To do: Copy exactly the lines from the beginning of the data down to and including the line holding "COL = S.collection", without any pictures.

───── Source material

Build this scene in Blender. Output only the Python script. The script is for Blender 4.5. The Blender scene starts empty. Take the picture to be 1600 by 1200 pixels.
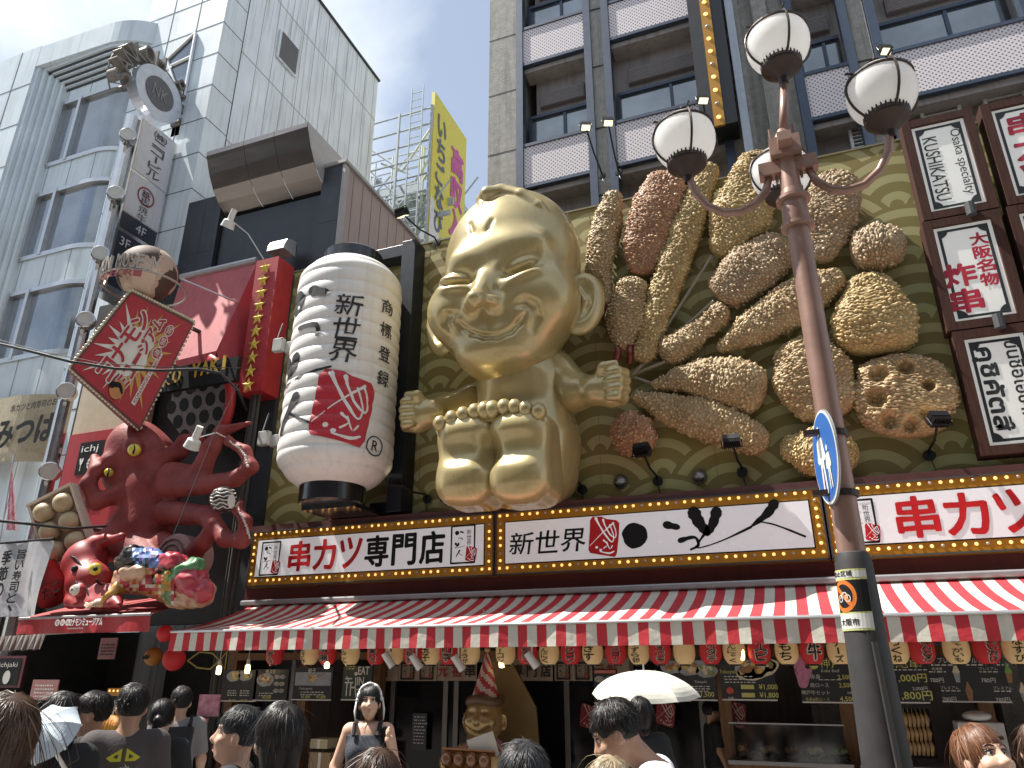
import bpy, bmesh, math, random
import numpy as np
from mathutils import Vector, Matrix, noise as mn
from mathutils.geometry import tessellate_polygon

R_ = math.radians
rng = random.Random(7)
S = bpy.context.scene
COL = S.collection

# ------------------------------------------------------------------ camera
FOC, PITCH, YAW, CAMZ = 1150.0, R_(21.4), R_(21.1), 1.85
cd = bpy.data.cameras.new('camera'); cam = bpy.data.objects.new('camera', cd); COL.objects.link(cam)
cd.sensor_width = 36.0; cd.lens = FOC / 1600.0 * 36.0; cd.clip_start = 0.05; cd.clip_end = 2000
cam.location = (0, 0, CAMZ); cam.rotation_euler = (math.pi / 2 + PITCH, 0, YAW)
S.camera = cam
# ------------------------------------------------------------------ sky, sun, exposure
SUN_EL, SUN_AZ = 60.0, 13.0          # sun stands to the left, a little to the street side of the facade
sdir = Vector((-math.cos(R_(SUN_EL)) * math.cos(R_(SUN_AZ)), -math.cos(R_(SUN_EL)) * math.sin(R_(SUN_AZ)), math.sin(R_(SUN_EL))))
W = bpy.data.worlds.new('World'); S.world = W; W.use_nodes = True
nt = W.node_tree; nt.nodes.clear()
def _n(t, ty, **kw):
    n = t.nodes.new(ty)
    for k, v in kw.items(): setattr(n, k, v)
    return n
sky = _n(nt, 'ShaderNodeTexSky', sky_type='NISHITA', sun_disc=False)
sky.sun_elevation = R_(SUN_EL); sky.sun_rotation = math.atan2(sdir.x, sdir.y)
sky.air_density = 1.25; sky.dust_density = .5; sky.ozone_density = 2.2
tc = _n(nt, 'ShaderNodeTexCoord'); mp = _n(nt, 'ShaderNodeMapping'); mp.inputs['Scale'].default_value = (1.0, 1.0, 1.9); mp.inputs['Location'].default_value = (7.7, .4, 3.3)
nz = _n(nt, 'ShaderNodeTexNoise'); nz.inputs['Scale'].default_value = 2.2; nz.inputs['Detail'].default_value = 7; nz.inputs['Roughness'].default_value = .55
nz.inputs['Distortion'].default_value = .25
cr = _n(nt, 'ShaderNodeValToRGB'); cr.color_ramp.elements[0].position = .40; cr.color_ramp.elements[1].position = .68
cr.color_ramp.elements[0].color = (.30, .30, .30, 1)
mixn = _n(nt, 'ShaderNodeMixRGB'); mixn.inputs[2].default_value = (8.3, 8.9, 9.6, 1)
bg = _n(nt, 'ShaderNodeBackground'); bg.inputs['Strength'].default_value = .062
out = _n(nt, 'ShaderNodeOutputWorld')
L = nt.links.new
L(tc.outputs['Generated'], mp.inputs[0]); L(mp.outputs[0], nz.inputs['Vector']); L(nz.outputs['Fac'], cr.inputs[0])
L(cr.outputs[0], mixn.inputs[0]); L(sky.outputs[0], mixn.inputs[1]); L(mixn.outputs[0], bg.inputs[0]); L(bg.outputs[0], out.inputs[0])
sl = bpy.data.lights.new('sun', 'SUN'); sl.energy = 5.0; sl.angle = R_(.5); sl.color = (1, .95, .87)
so = bpy.data.objects.new('sun', sl); COL.objects.link(so); so.rotation_euler = (-sdir).to_track_quat('-Z', 'Y').to_euler(); so.location = (-20, 0, 40)
S.view_settings.view_transform = 'Standard'; S.view_settings.look = 'None'; S.view_settings.exposure = 1.08; S.view_settings.gamma = 1
S.cycles.max_bounces = 6; S.cycles.diffuse_bounces = 3; S.cycles.glossy_bounces = 3; S.cycles.transmission_bounces = 4
S.cycles.use_denoising = True

# ------------------------------------------------------------------ pixel of the photograph -> point of the place
_fw = Vector((-math.sin(YAW) * math.cos(PITCH), math.cos(YAW) * math.cos(PITCH), math.sin(PITCH)))
_rt = Vector((math.cos(YAW), math.sin(YAW), 0)); _up = _rt.cross(_fw); CAM = Vector((0, 0, CAMZ))
def ray(x, y): return _rt * ((x - 800) / FOC) + _up * ((600 - y) / FOC) + _fw
def at(x, y, Y): d = ray(x, y); return CAM + d * (Y / d.y)
def atx(x, y, X): d = ray(x, y); return CAM + d * (X / d.x)
def atd(x, y, dist): return CAM + ray(x, y) * dist

# ------------------------------------------------------------------ materials
MATS = {}
def mat(name, col, rough=.6, metal=0.0, var=.12, scale=6.0, bump=0.0, bscale=30.0, emit=None, es=0.0, coat=0.0, spec=.5, col2=None, stretch=None, alpha=None, trans=0.0, streak=0.0):
    if name in MATS: return MATS[name]
    m = bpy.data.materials.new(name); m.use_nodes = True; t = m.node_tree; b = t.nodes['Principled BSDF']; MATS[name] = m
    b.inputs['Roughness'].default_value = rough; b.inputs['Metallic'].default_value = metal
    b.inputs['Specular IOR Level'].default_value = spec; b.inputs['Coat Weight'].default_value = coat; b.inputs['Coat Roughness'].default_value = .12
    if trans: b.inputs['Transmission Weight'].default_value = trans
    if alpha is not None: b.inputs['Alpha'].default_value = alpha
    k = t.links.new
    co = _n(t, 'ShaderNodeTexCoord'); mp = _n(t, 'ShaderNodeMapping')
    if stretch: mp.inputs['Scale'].default_value = stretch
    k(co.outputs['Object'], mp.inputs[0])
    no = _n(t, 'ShaderNodeTexNoise'); no.inputs['Scale'].default_value = scale; no.inputs['Detail'].default_value = 6; no.inputs['Roughness'].default_value = .62
    k(mp.outputs[0], no.inputs['Vector'])
    rp = _n(t, 'ShaderNodeValToRGB'); rp.color_ramp.elements[0].position = .3; rp.color_ramp.elements[1].position = .72
    c1 = [max(0, c * (1 - var)) for c in col]; c2 = list(col2) if col2 else [min(1, c * (1 + var * .6)) for c in col]
    rp.color_ramp.elements[0].color = (*c1, 1); rp.color_ramp.elements[1].color = (*c2, 1)
    k(no.outputs['Fac'], rp.inputs[0]); last = rp.outputs[0]
    if streak:                                   # rain streaks down the face
        m2 = _n(t, 'ShaderNodeMapping'); m2.inputs['Scale'].default_value = (5, 5, .22); k(co.outputs['Object'], m2.inputs[0])
        n2 = _n(t, 'ShaderNodeTexNoise'); n2.inputs['Scale'].default_value = 2.2; n2.inputs['Detail'].default_value = 5; k(m2.outputs[0], n2.inputs['Vector'])
        r2 = _n(t, 'ShaderNodeValToRGB'); r2.color_ramp.elements[0].position = .5; r2.color_ramp.elements[1].position = .75
        r2.color_ramp.elements[0].color = (1, 1, 1, 1); r2.color_ramp.elements[1].color = (1 - streak, 1 - streak, 1 - streak * 1.1, 1); k(n2.outputs['Fac'], r2.inputs[0])
        mx = _n(t, 'ShaderNodeMixRGB', blend_type='MULTIPLY'); mx.inputs[0].default_value = 1; k(last, mx.inputs[1]); k(r2.outputs[0], mx.inputs[2]); last = mx.outputs[0]
    k(last, b.inputs['Base Color'])
    mr = _n(t, 'ShaderNodeMapRange'); mr.inputs[3].default_value = max(0, rough - .08); mr.inputs[4].default_value = min(1, rough + .1)
    k(no.outputs['Fac'], mr.inputs[0]); k(mr.outputs[0], b.inputs['Roughness'])
    if bump:
        nb = _n(t, 'ShaderNodeTexNoise'); nb.inputs['Scale'].default_value = bscale; nb.inputs['Detail'].default_value = 4; k(mp.outputs[0], nb.inputs['Vector'])
        bp = _n(t, 'ShaderNodeBump'); bp.inputs['Strength'].default_value = bump; bp.inputs['Distance'].default_value = .02
        k(nb.outputs['Fac'], bp.inputs['Height']); k(bp.outputs[0], b.inputs['Normal'])
    if emit: b.inputs['Emission Color'].default_value = (*emit, 1); b.inputs['Emission Strength'].default_value = es
    return m
def rgb(r, g, b):                                # 0-255 display value -> linear
    return tuple(((c / 255 + .055) / 1.055) ** 2.4 if c > 10 else c / 255 / 12.92 for c in (r, g, b))

# ------------------------------------------------------------------ frames: flat local systems
class Fr:
    def __init__(s, o, x, y):
        s.o = Vector(o); s.x = Vector(x).normalized(); s.y = Vector(y); s.y = (s.y - s.x * s.y.dot(s.x)).normalized(); s.z = s.x.cross(s.y)
    def __call__(s, u, v, w=0.0): return s.o + s.x * u + s.y * v + s.z * w
FACADE = lambda x, y, z: Fr((x, y, z), (1, 0, 0), (0, 0, 1))      # u = +X, v = up, w = towards the street

_gl = {}
def glyphs(s, ext, res):
    key = (s, ext, res)
    if key in _gl: return _gl[key]
    c = bpy.data.curves.new('tmp', 'FONT'); c.body = s; c.resolution_u = res; c.extrude = ext
    o = bpy.data.objects.new('tmp', c); COL.objects.link(o)
    m = bpy.data.meshes.new_from_object(o.evaluated_get(bpy.context.evaluated_depsgraph_get()))
    v = np.empty(len(m.vertices) * 3); m.vertices.foreach_get('co', v); v = v.reshape(-1, 3)
    f = [tuple(p.vertices) for p in m.polygons]
    bpy.data.objects.remove(o); bpy.data.curves.remove(c); bpy.data.meshes.remove(m)
    _gl[key] = (v, f); return v, f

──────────

Correct answer:
Build this scene in Blender. Output only the Python script. The script is for Blender 4.5. The Blender scene starts empty. Take the picture to be 1600 by 1200 pixels.
import bpy, bmesh, math, random
import numpy as np
from mathutils import Vector, Matrix, noise as mn
from mathutils.geometry import tessellate_polygon

R_ = math.radians
rng = random.Random(7)
S = bpy.context.scene
COL = S.collection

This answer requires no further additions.